**Records:**

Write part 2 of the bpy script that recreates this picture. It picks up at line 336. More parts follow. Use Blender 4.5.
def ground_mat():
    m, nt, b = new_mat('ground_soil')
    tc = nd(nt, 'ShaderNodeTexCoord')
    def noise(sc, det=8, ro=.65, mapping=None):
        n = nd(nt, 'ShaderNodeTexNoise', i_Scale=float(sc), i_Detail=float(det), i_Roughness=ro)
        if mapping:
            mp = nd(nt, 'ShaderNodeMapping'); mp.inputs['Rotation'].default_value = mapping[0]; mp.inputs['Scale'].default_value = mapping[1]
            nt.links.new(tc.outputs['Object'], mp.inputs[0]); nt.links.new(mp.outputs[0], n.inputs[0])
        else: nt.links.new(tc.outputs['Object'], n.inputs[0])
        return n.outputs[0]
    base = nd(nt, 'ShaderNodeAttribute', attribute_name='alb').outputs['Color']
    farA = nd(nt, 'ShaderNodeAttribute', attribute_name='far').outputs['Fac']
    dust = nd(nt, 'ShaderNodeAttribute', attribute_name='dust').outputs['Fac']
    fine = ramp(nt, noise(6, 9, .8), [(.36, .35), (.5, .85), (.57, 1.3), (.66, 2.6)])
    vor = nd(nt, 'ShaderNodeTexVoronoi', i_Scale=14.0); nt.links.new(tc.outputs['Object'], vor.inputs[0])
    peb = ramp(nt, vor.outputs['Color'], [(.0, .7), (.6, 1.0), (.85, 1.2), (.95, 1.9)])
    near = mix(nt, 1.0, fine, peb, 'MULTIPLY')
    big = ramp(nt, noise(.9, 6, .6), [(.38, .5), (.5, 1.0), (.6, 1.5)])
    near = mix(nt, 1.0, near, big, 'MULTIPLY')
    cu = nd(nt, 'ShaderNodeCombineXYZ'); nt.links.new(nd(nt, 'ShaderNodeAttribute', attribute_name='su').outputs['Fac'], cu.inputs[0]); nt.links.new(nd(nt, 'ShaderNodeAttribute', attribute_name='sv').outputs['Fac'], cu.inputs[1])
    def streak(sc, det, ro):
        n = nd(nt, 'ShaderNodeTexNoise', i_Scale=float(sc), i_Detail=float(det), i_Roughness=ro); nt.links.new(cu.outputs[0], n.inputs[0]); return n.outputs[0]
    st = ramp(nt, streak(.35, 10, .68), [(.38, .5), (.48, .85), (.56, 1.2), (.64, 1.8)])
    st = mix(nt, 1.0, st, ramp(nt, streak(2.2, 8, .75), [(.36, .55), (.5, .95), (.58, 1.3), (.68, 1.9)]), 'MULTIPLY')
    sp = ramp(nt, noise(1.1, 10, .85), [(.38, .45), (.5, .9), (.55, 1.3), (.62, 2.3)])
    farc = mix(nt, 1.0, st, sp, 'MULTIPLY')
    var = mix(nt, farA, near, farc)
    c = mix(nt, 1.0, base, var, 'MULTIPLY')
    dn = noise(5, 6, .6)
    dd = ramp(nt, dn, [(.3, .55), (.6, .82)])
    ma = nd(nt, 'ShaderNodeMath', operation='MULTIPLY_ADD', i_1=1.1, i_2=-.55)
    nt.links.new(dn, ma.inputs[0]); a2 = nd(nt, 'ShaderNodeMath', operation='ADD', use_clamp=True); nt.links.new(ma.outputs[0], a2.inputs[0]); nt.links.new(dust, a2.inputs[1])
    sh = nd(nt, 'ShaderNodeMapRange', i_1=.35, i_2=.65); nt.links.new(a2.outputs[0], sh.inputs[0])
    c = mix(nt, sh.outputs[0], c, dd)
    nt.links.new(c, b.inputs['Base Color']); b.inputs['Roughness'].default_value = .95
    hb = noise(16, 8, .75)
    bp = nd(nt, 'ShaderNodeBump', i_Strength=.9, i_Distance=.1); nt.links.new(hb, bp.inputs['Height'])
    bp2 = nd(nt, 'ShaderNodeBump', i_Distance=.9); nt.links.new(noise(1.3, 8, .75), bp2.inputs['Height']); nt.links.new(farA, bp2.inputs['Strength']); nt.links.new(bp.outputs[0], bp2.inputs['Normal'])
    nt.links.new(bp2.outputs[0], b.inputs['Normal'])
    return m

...

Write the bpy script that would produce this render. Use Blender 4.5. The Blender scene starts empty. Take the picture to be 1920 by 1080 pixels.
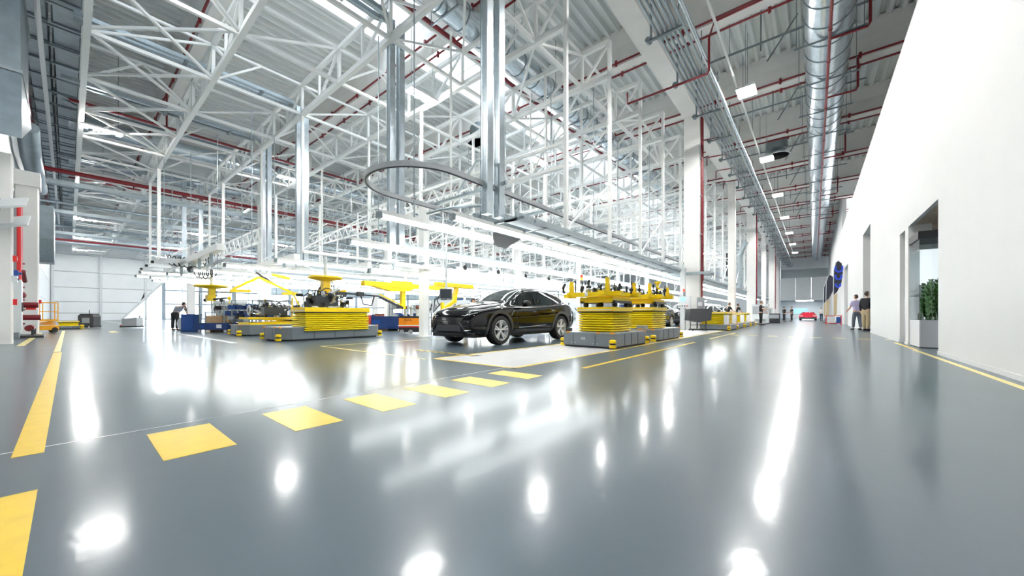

**Task prompt:**
In the records above, find the lines containing "picture" and copy them.

**Task response:**
Write part 2 of the bpy script that recreates this picture. It picks up at line 336. More parts follow. Use Blender 4.5.
Write the bpy script that would produce this render. Use Blender 4.5. The Blender scene starts empty. Take the picture to be 1920 by 1080 pixels.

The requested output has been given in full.